Could cement and steel team up to cut emissions?

The production of cement and steel creates roughly 13% of the world’s anthropogenic carbon dioxide emissions. Combining the recycling of the two ubiquitous building materials could cut those emissions, researchers say (Nature 2024, DOI: 10.1038/s41586-024-07338-8). They show that adding waste cement into the electric arc furnaces (EAFs) used to recycle steel produces a material that can be recycled into new cement.

Cement holds together the gravel and sand in concrete. Producing both cement and steel involves high temperatures—typically generated by burning fossil fuels—and chemical reactions that release CO₂. Cement is made by mixing calcium carbonate with clays and heating in a kiln to form calcium silicates, called clinker, a precursor of cement. The process converts calcium carbonate to calcium oxide—or lime—releasing CO₂. Producing steel, meanwhile, involves smelting iron oxide ore and carbon in a blast furnace.
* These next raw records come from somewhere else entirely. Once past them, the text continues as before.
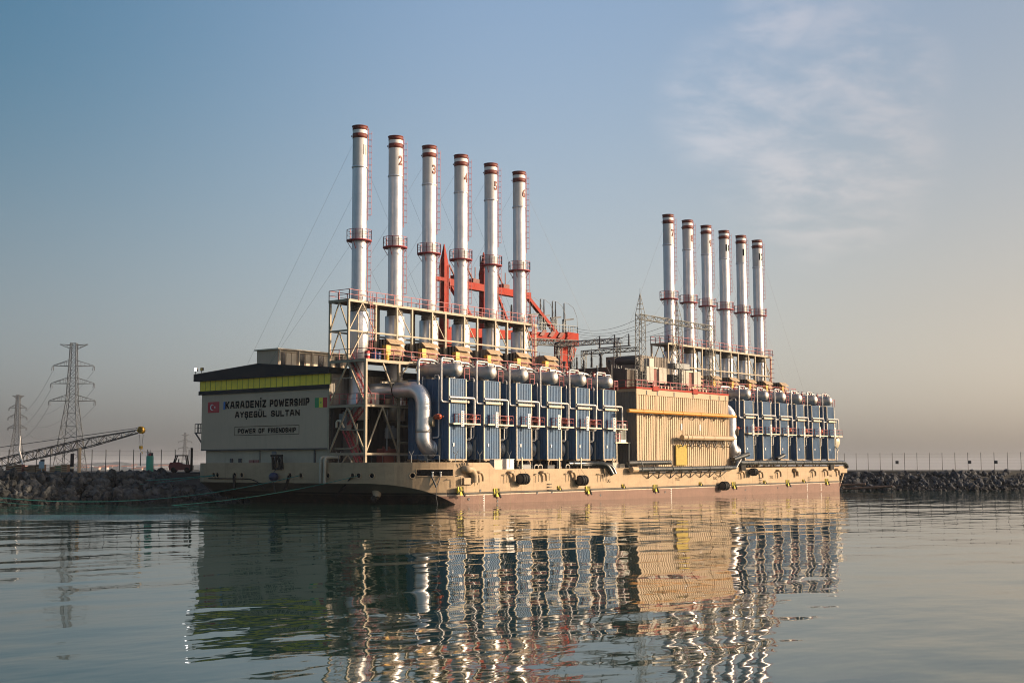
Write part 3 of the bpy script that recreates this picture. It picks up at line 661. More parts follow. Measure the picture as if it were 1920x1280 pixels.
# penthouse on the roof
p_ = MB(); p_.box(-3.0, 8.8, 27, 30.9, 15.9, 18.55); PH = part(p_, 'roof_house', M_WALL)
b = MB(); b.box(-3.3, 9, 26.7, 31.1, 18.55, 18.7); part(b, 'roof_house_roof', M_CREAM, PH)
xs = [-2.6, -1.7, -0.8, 0.6, 1.6, 2.9, 3.8, 4.7, 5.7, 6.8]
for i, x in enumerate(xs):
    b = MB(); b.box(x, x + .75, 26.93, 27, 16.5, 18.2); part(b, 'roof_house_window', M_CREAM if i % 3 else M_GLASS, PH)
b = MB(); b.box(-3.05, 8.8, 26.86, 27, 16.2, 16.35); b.box(-3.05, 8.8, 26.86, 27, 18.3, 18.42)
for x in (-2.9, 0.3, 2.6, 5.5, 7.9): b.bar((x, 26.8, 16.2), (x, 26.8, 18.5), .14)
part(b, 'roof_house_frame', M_CREAM, PH)

# side wall of the engine rooms behind the steel frames, and lower blocks on deck
b = MB(); b.corr((-6.4, 14.40), (34, 14.40), 11.2, 15.0, (0, -1), 0.5, 0.06); part(b, 'side_cladding', M_SIDE, HALL)
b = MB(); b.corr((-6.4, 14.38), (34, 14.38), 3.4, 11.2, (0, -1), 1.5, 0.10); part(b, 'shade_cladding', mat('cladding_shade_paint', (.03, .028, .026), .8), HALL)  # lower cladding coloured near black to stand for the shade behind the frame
b = MB(); b.box(63.5, 101, 15.0, 37, 3.4, 15.8); EH2 = part(b, 'second_engine_hall', M_BRN)
b = MB(); b.corr((63.4, 14.95), (101, 14.95), 3.4, 15.8, (0, -1), 0.5, .06); part(b, 'side_cladding', M_SIDE, EH2)

# ---- smokestacks
def make_stack():
    b = MB(); r = .85
    pr = [(r, 23.0), (r, 39.25)]; b.lathe(pr, n=28)
    for z in (25.5, 28.0, 33.4, 35.9): b.lathe([(r + .003, z), (r + .012, z + .02), (r + .003, z + .05)], n=28)
    st = part(b, 'smokestack', M_ALU, SHIP)
    b = MB(); b.lathe([(r, 39.3), (r, 42.66)], n=28); part(b, 'painted_top', M_STKW, st)
    b = MB(); b.lathe([(r, 39.1), (r + .09, 39.15), (r + .09, 39.32), (r, 39.36)], n=28); part(b, 'collar', M_ALU, st)
    for z0, z1 in ((42.66, 43.22), (43.66, 44.14)):
        b = MB(); b.lathe([(r + .0, z0), (r + .03, z0), (r + .03, z1), (r + .0, z1)], n=28)
        if z1 > 44: b.lathe([(r + .03, 44.05), (r + .1, 44.08), (r + .1, 44.16), (r - .06, 44.17), (r - .08, 43.0)], n=28)
        part(b, 'brown_band', M_BAND, st)
    b = MB(); b.lathe([(r + .01, 43.22), (r + .01, 43.66)], n=28); part(b, 'white_band', M_WHITE, st)
    b = MB(); b.lathe([(r - .1, 43.3), (0, 43.3)], n=28); part(b, 'flue_mouth', M_BLACK, st)
    for a in range(4):
        t = a * pi / 2 + .6; b = MB(); b.box(-.05, .05, -.05, .05, 0, .2); o = part(b, 'guy_lug', M_BAND, st, (cos(t) * (r + .12), sin(t) * (r + .12), 42.9)); o.rotation_euler = (0, 0, t)
    # base, bellows, silencer
    b = MB(); pr = [(.78, 22.15)]
    for k in range(4): pr += [(.97, 22.2 + k * .2), (.97, 22.3 + k * .2), (.86, 22.34 + k * .2)]
    pr += [(.86, 23.05), (1.15, 23.1)]; b.lathe(pr, n=28); part(b, 'bellows', mat('dark_bellows', (.16, .15, .13), .5, metal=.4), st)
    b = MB(); b.lathe([(.78, 22.15), (1.16, 22.1), (1.18, 22.05), (1.18, 16.4), (1.0, 16.0), (1.0, 12.5), (1.3, 11.8), (1.3, 9.6), (.6, 9.5)], n=28); part(b, 'silencer', M_ALU, st)
    b = MB(); b.rod((cos(3.9) * 1.24, sin(3.9) * 1.24, 17.6), (cos(3.9) * 1.24, sin(3.9) * 1.24, 22.0), .06); b.lathe([(0.0, -.1), (.12, 0), (0, .1)], (cos(3.9) * 1.3, sin(3.9) * 1.3, 19.0), n=8); part(b, 'drain_line', M_CREAM, st)
    # mid platform
    b = MB(); b.lathe([(r, 30.42), (1.5, 30.42), (1.5, 30.56), (r, 30.56)], n=20); 
    for a in range(6):
        t = a * pi / 3 + .3; b.bar((cos(t) * 1.42, sin(t) * 1.42, 30.42), (cos(t) * r, sin(t) * r, 29.5), .06)
    pl = part(b, 'platform', M_PINK, st)
    b = MB(); ring = [(cos(2 * pi * i / 12) * 1.47, sin(2 * pi * i / 12) * 1.47, 30.56) for i in range(12)]
    railing(b, ring, 1.15, 2, .028, 2, True); part(b, 'platform_railing', M_PINK, st)
    b = MB(); b.lathe([(r + .02, 30.6), (r + .02, 31.7)], n=28); part(b, 'flange', M_STKW, st)
    b = MB(); b.lathe([(r + .02, 23.5), (r + .02, 24.3), (r, 24.35)], n=28); part(b, 'flange', M_STKW, st)
    # ladder with cage
    lv = Vector((.78, -.62, 0)); tv = Vector((.62, .78, 0)); b = MB()
    for z0, z1 in ((24.3, 30.4), (33.0, 44.0)):
        for s in (-1, 1): b.bar(lv * 1.0 + tv * .2 * s + Vector((0, 0, z0)), lv * 1.0 + tv * .2 * s + Vector((0, 0, z1)), .04)
        z = z0
        while z < z1: b.bar(lv * 1.0 + tv * .2 + Vector((0, 0, z)), lv * 1.0 - tv * .2 + Vector((0, 0, z)), .03); z += .33
        z = z0 + .6
        while z < z1:
            b.sweep([lv * 1.0 + tv * .22 + Vector((0, 0, z)), lv * 1.32 + tv * .2 + Vector((0, 0, z)), lv * 1.42 + Vector((0, 0, z)), lv * 1.32 - tv * .2 + Vector((0, 0, z)), lv * 1.0 - tv * .22 + Vector((0, 0, z))], .022, 4); z += .75
        b.bar(lv * 1.42 + Vector((0, 0, z0 + .6)), lv * 1.42 + Vector((0, 0, z1 - .3)), .03)
    part(b, 'ladder', M_PINK, st)
    return st
st0 = make_stack(); STK = []
xs_st = [-3.2 + 6.156 * i for i in range(6)] + [66.85 + 6.156 * i for i in range(6)]
st0.location = (xs_st[0], 13, 0)
for i, x in enumerate(xs_st):
    s = st0 if i == 0 else copy_tree(st0, SHIP, (x - xs_st[0], 0, 0)); STK.append(s)
for i, s in enumerate(STK):
    num = str(i + 1); wd = (.42 if i == 0 else .66) if i < 9 else 1.22
    text_mesh(num, wd, 1.2, .012, .045 if i else .015, 'stack_number', M_BAND if i < 9 else M_LETT, s, X=(1, 0, 0), wrap=((0, 0, 41.25 - (.15 if i else 0)), .853))
    tag(s, 'silver smokestack painted with the number ' + num)

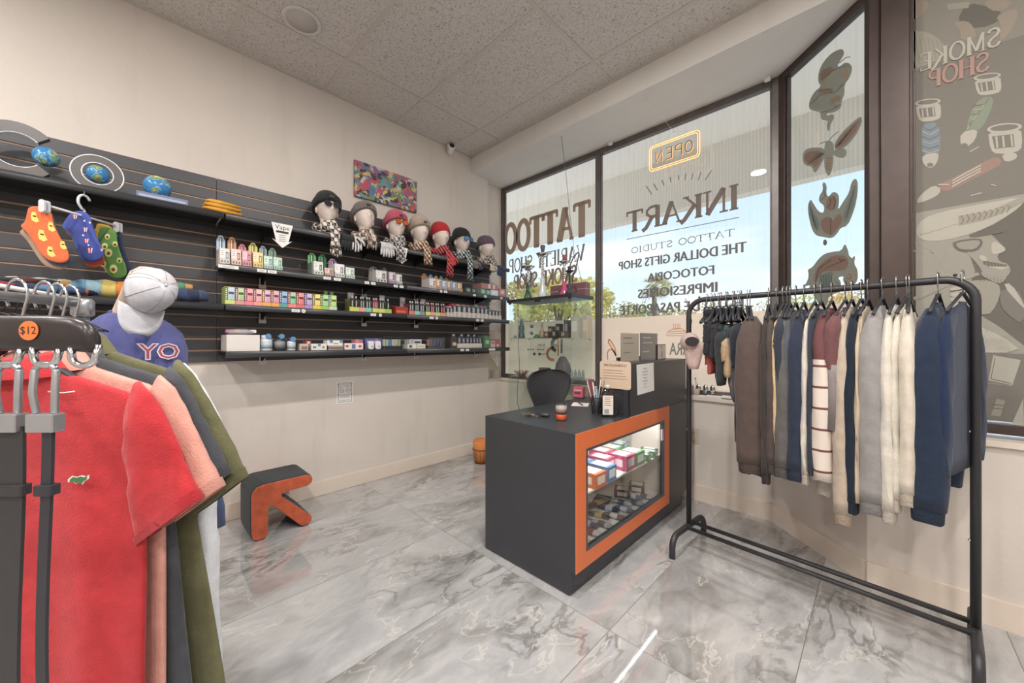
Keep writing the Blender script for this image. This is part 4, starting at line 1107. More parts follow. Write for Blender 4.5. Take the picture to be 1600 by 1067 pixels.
def smoothpoly(pts, it=2):
    for _ in range(it):
        o = []
        for i in range(len(pts)):
            a = pts[i]; c = pts[(i + 1) % len(pts)]
            o += [(a[0] * .75 + c[0] * .25, a[1] * .75 + c[1] * .25), (a[0] * .25 + c[0] * .75, a[1] * .25 + c[1] * .75)]
        pts = o
    return pts
SK1 = smoothpoly([(150, 240), (350, 265), (372, 400), (430, 530), (500, 640), (530, 720), (500, 775), (400, 778), (290, 735), (190, 580), (140, 500), (60, 430), (115, 395), (130, 320)])
SK2 = smoothpoly([(555, 300), (640, 288), (715, 330), (740, 440), (780, 550), (840, 660), (840, 720), (760, 765), (660, 740), (610, 640), (565, 490), (468, 430), (510, 370)])
SK3 = smoothpoly([(810, 430), (965, 470), (960, 560), (1000, 700), (1060, 830), (1050, 905), (960, 925), (880, 890), (850, 780), (810, 620), (785, 520), (800, 470)])
def pat(b, D, th, items):
    for (kind, x, y, s_) in items:
        base = D - th / 2 - .0012
        def pg(poly, c, o=0): 
            P_ = [onD(20 + (x + a) / 5.926, 280 + (y + q) / 5.926, base - o) for a, q in poly]
            n = len(P_); Q = [p + FW * .0014 for p in P_]
            b.add(P_ + Q, [tuple(range(n)), tuple(range(2 * n - 1, n - 1, -1))] + [(i, i + n, (i + 1) % n + n, (i + 1) % n) for i in range(n)], cmat(c, .9))
        if kind == 'b': pg([(a, q) for a, q in [(-18 * s_, -50 * s_), (16 * s_, -44 * s_), (28 * s_, 0), (50 * s_, 40 * s_), (20 * s_, 52 * s_), (-20 * s_, 30 * s_), (-30 * s_, -10 * s_)]], (238, 206, 96)); pg([(-12 * s_, -18 * s_), (20 * s_, -12 * s_), (18 * s_, 0), (-10 * s_, -6 * s_)], (70, 50, 46), .0008)
        if kind == 'p':
            for k in range(4): pg([(s_ * (-26 + 13 * k), -s_ * 22), (s_ * (-13 + 13 * k), -s_ * 22), (s_ * (-9 + 8 * k), s_ * 24), (s_ * (-17 + 9 * k), s_ * 24)], ((206, 70, 90), (240, 226, 226))[k % 2])
        if kind == 'a': pg(circ(34 * s_, 14, ry=38 * s_), (206, 214, 120)); pg(circ(17 * s_, 12, cy=6), (120, 60, 50), .0008)
        if kind == 'd': pg(circ(9 * s_, 8), (236, 232, 226))
def sock(name, label, pts, D, th, col, off=(0, 0), items=(), toe=None, group=None):
    root = thing('ankle_sock', label, 'sock', group=group)
    b, P3 = sock_shape(pts, D, th, fabric(col), off=off)
    if items: pat(b, D, th, items)
    b.build('knit_body', root)
    return root
sock('s', 'brown sock at the very back of the orange sock bundle', SK1, 1.715, .008, (176, 140, 118), (-12, 60))
sock('s', 'blue sock showing just behind the front orange sock', SK1, 1.70, .008, (64, 90, 120), (20, 32))
sock('s', 'orange sock with yellow bananas clipped at the left end of the hanger', SK1, 1.685, .010, (226, 104, 54), (0, 0), [('b', 195, 350, 1), ('b', 350, 440, .9), ('b', 265, 520, 1.1), ('b', 345, 670, 1), ('b', 460, 610, .8)])
sock('s', 'orange red sock peeking out below the popcorn sock', SK2, 1.845, .008, (196, 78, 54), (10, 60))
sock('s', 'dark blue sock behind the popcorn sock', SK2, 1.83, .008, (70, 96, 180), (-25, 12))
sock('s', 'royal blue sock with red and white popcorn boxes, middle of the hanger', SK2, 1.815, .010, (70, 84, 170), (0, 0), [('p', 575, 345, .9), ('p', 670, 465, .8), ('p', 680, 570, .8), ('p', 712, 660, 1.0), ('p', 820, 655, .5), ('d', 660, 385, 1), ('d', 650, 518, 1), ('d', 712, 402, 1), ('d', 700, 610, .8)])
sock('s', 'navy sock behind the avocado sock at the right end of the hanger', SK3, 1.985, .008, (52, 60, 90), (50, 6))
sock('s', 'mustard sock behind the avocado sock', SK3, 1.97, .008, (206, 160, 50), (-28, -30))
sock('s', 'green sock with avocados clipped at the right end of the hanger', SK3, 1.955, .010, (88, 134, 66), (0, 0), [('a', 885, 680, 1), ('a', 930, 830, 1.05), ('a', 835, 780, .8), ('a', 850, 620, .8), ('a', 945, 600, .7), ('a', 875, 530, .7), ('a', 985, 750, .7)])
# folded sock packs on the second shelf, left of the vapes
def sockpack(u, lb, cols, L_=.2, w=.075, h=.032, xf=-2.88, dz=0, rz=0):
    p_ = onX(u, 450, xf)
    t = thing('folded_socks', lb, 'socks', (xf, p_.y, SH[2] + dz + .002), rz, 'folded socks on the second shelf')
    n = len(cols); h *= 1.3
    for k, c in enumerate(cols):
        b = MB(); y0 = -L_ / 2 + L_ * k / n; y1 = y0 + L_ / n
        rings = []
        for q in range(5):
            y = y0 + (y1 - y0) * q / 4; f = math.sin(PI * (.12 + .76 * (y + L_ / 2) / L_)) ** .5
            rings.append([(w / 2 * f * math.cos(a) + .008 * math.sin(y * 30), y, h / 2 + h / 2 * f * math.sin(a) + .003 * math.sin(y * 80 + a * 2)) for a in [2 * PI * j / 14 for j in range(14)]])
        b.loft(rings, fabric(c), True, True); b.build('knit_band', t)
SP = [(8, 'navy socks with red flecks at the far left of the sock shelf', [(44, 54, 80), (150, 50, 50), (50, 60, 86)], 0, .2), (30, 'navy and teal folded socks near the left edge', [(50, 70, 96), (46, 56, 80), (62, 96, 130)], 0, .25),
      (52, 'dark blue folded socks with a light blue toe', [(40, 48, 70), (54, 66, 96), (84, 130, 170)], 0, -.2), (75, 'dark folded socks with a red tomato spot', [(54, 56, 66), (190, 60, 44), (60, 70, 90)], 0, .3),
      (98, 'folded socks with blue toe in front of the white pack', [(56, 70, 104), (70, 96, 140)], 0, -.3), (122, 'black folded socks with an orange band', [(40, 42, 52), (214, 110, 50), (44, 54, 90)], 0, .2)]
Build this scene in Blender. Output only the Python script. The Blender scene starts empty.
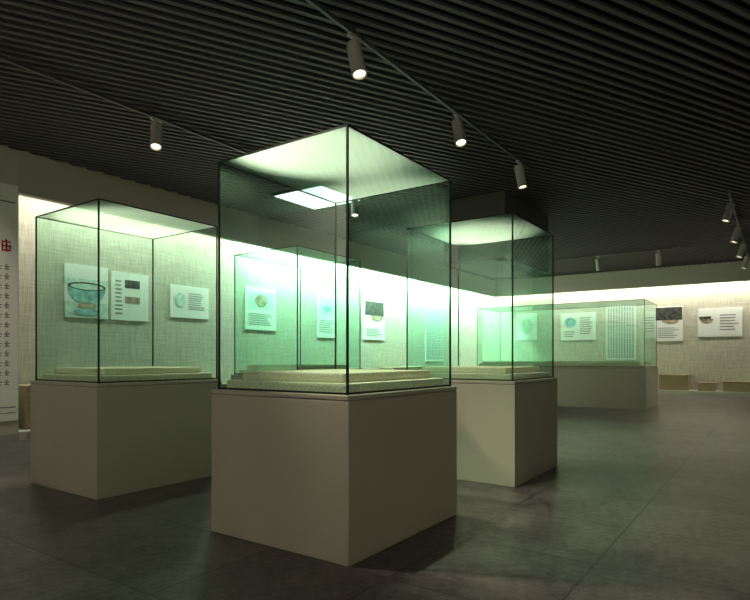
import bpy, bmesh, math, random
from mathutils import Vector, Matrix
random.seed(4)
scene = bpy.context.scene
scene.view_settings.view_transform = 'Standard'
SLAT_ANGLE = -27.0     # degrees from the X axis
H = 1.1
CEIL = 3.85

# ---------------------------------------------------------------- materials
def new_mat(name):
    m = bpy.data.materials.new(name); m.use_nodes = True
    nt = m.node_tree; nt.nodes.clear()
    out = nt.nodes.new('ShaderNodeOutputMaterial')
    return m, nt, out

def principled(name, col, rough=0.6, spec=0.4, metal=0.0, noise=None, bump=None):
    m, nt, out = new_mat(name)
    p = nt.nodes.new('ShaderNodeBsdfPrincipled')
    p.inputs['Base Color'].default_value = (*col, 1)
    p.inputs['Roughness'].default_value = rough
    p.inputs['Specular IOR Level'].default_value = spec
    p.inputs['Metallic'].default_value = metal
    if noise:
        g = nt.nodes.new('ShaderNodeNewGeometry')
        n = nt.nodes.new('ShaderNodeTexNoise'); n.inputs['Scale'].default_value = noise[0]; n.inputs['Detail'].default_value = 5
        r = nt.nodes.new('ShaderNodeValToRGB')
        a = noise[1]
        r.color_ramp.elements[0].position = .3; r.color_ramp.elements[1].position = .7
        r.color_ramp.elements[0].color = (*[c*(1-a) for c in col], 1)
        r.color_ramp.elements[1].color = (*[min(1, c*(1+a)) for c in col], 1)
        nt.links.new(g.outputs['Position'], n.inputs['Vector'])
        nt.links.new(n.outputs['Fac'], r.inputs['Fac'])
        nt.links.new(r.outputs['Color'], p.inputs['Base Color'])
    nt.links.new(p.outputs[0], out.inputs[0])
    return m

def glass_mat(name, tint, glow_mix=0.0):
    m, nt, out = new_mat(name)
    t = nt.nodes.new('ShaderNodeBsdfTransparent'); t.inputs[0].default_value = (*tint, 1)
    g = nt.nodes.new('ShaderNodeBsdfGlossy'); g.inputs['Roughness'].default_value = 0.0
    g.inputs[0].default_value = (.84, 1, .92, 1)
    lw = nt.nodes.new('ShaderNodeLayerWeight'); lw.inputs['Blend'].default_value = .5
    pw = nt.nodes.new('ShaderNodeMath'); pw.operation = 'POWER'; pw.inputs[1].default_value = 4.0
    ma = nt.nodes.new('ShaderNodeMath'); ma.operation = 'MULTIPLY_ADD'; ma.inputs[1].default_value = .75; ma.inputs[2].default_value = .07
    mix = nt.nodes.new('ShaderNodeMixShader')
    nt.links.new(lw.outputs['Facing'], pw.inputs[0]); nt.links.new(pw.outputs[0], ma.inputs[0])
    nt.links.new(ma.outputs[0], mix.inputs[0]); nt.links.new(t.outputs[0], mix.inputs[1]); nt.links.new(g.outputs[0], mix.inputs[2])
    last = mix
    if glow_mix:  # translucent share put in so the pane glows under the lamps
        tr = nt.nodes.new('ShaderNodeBsdfTranslucent'); tr.inputs[0].default_value = (.80, 1, .84, 1)
        m2 = nt.nodes.new('ShaderNodeMixShader'); m2.inputs[0].default_value = glow_mix
        nt.links.new(mix.outputs[0], m2.inputs[1]); nt.links.new(tr.outputs[0], m2.inputs[2]); last = m2
    nt.links.new(last.outputs[0], out.inputs[0])
    return m

def emission(name, col, s):
    m, nt, out = new_mat(name)
    e = nt.nodes.new('ShaderNodeEmission'); e.inputs[0].default_value = (*col, 1); e.inputs[1].default_value = s
    nt.links.new(e.outputs[0], out.inputs[0]); return m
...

Decarbonizing cement and steel is a formidable challenge. Both industries are exploring the use of alternative fuels, low-carbon substitutes for cement, and electric processes. Some companies, for instance, make and recycle steel in EAFs.

Recycling materials also reduces emissions. While steel is the most recycled material by weight in the world, cement is not recycled. Researchers have looked into heating waste cement obtained from crushed concrete in a kiln to make new clinker, but doing this in practice has been challenging.

Cyrille Dunant, Julian M. Allwood, and colleagues at the University of Cambridge decided to heat waste cement in an EAF—specifically, an EAF used to recycle steel. Steel recycling requires the addition of lime, whose job is to bind with impurities and metal- and silicon-based oxides to form a removable by-product called slag.

The researchers replaced some of the lime with waste cement, which they found performed the same job as the lime. But now, instead of a low-quality slag in the end, they got a product that has a composition nearly identical to pristine clinker. The material needs to be adjusted by adding small amounts of lime, alumina, and silica, but then the slag can be dried, crushed, and used to make new cement.

The process reduces the emissions of both cement and steel by replacing CO₂-intensive lime and recycling materials that would otherwise become waste. Zero-emission cement is possible if the EAF were powered by renewable energy. “This is proof that cement is a recyclable material the same way steel and aluminum are and that it’s possible to recycle cement in an electrical process,” Dunant says.

EAFs today make up a small fraction of global steelmaking. Plus, cement demand will grow mainly in countries with little steel production, says Karen Scrivener, a material chemist at the Swiss Federal Institute of Technology, Lausanne (EPFL). “I do not think this product will have significant impact in a global context,” she says.

Nonetheless, “this is an important piece of work,” says Sabbie Miller, a civil and environmental engineer at the University of California, Davis, adding that the process will be most effective when used with other cement decarbonization strategies. “Implementing a suite of effective strategies that are appropriate for a region or application as fast as possible will help us more quickly reach our emissions targets. I think this technology could be part of that suite for some places.”

The Cambridge team plans to start industrial-level trials soon through its spin-off called Cambridge Electric Cement. The trials will produce 40 metric tons of recycled cement an hour in a commercial EAF owned and operated by Celsa Steel UK, the largest steel recycling company in the UK.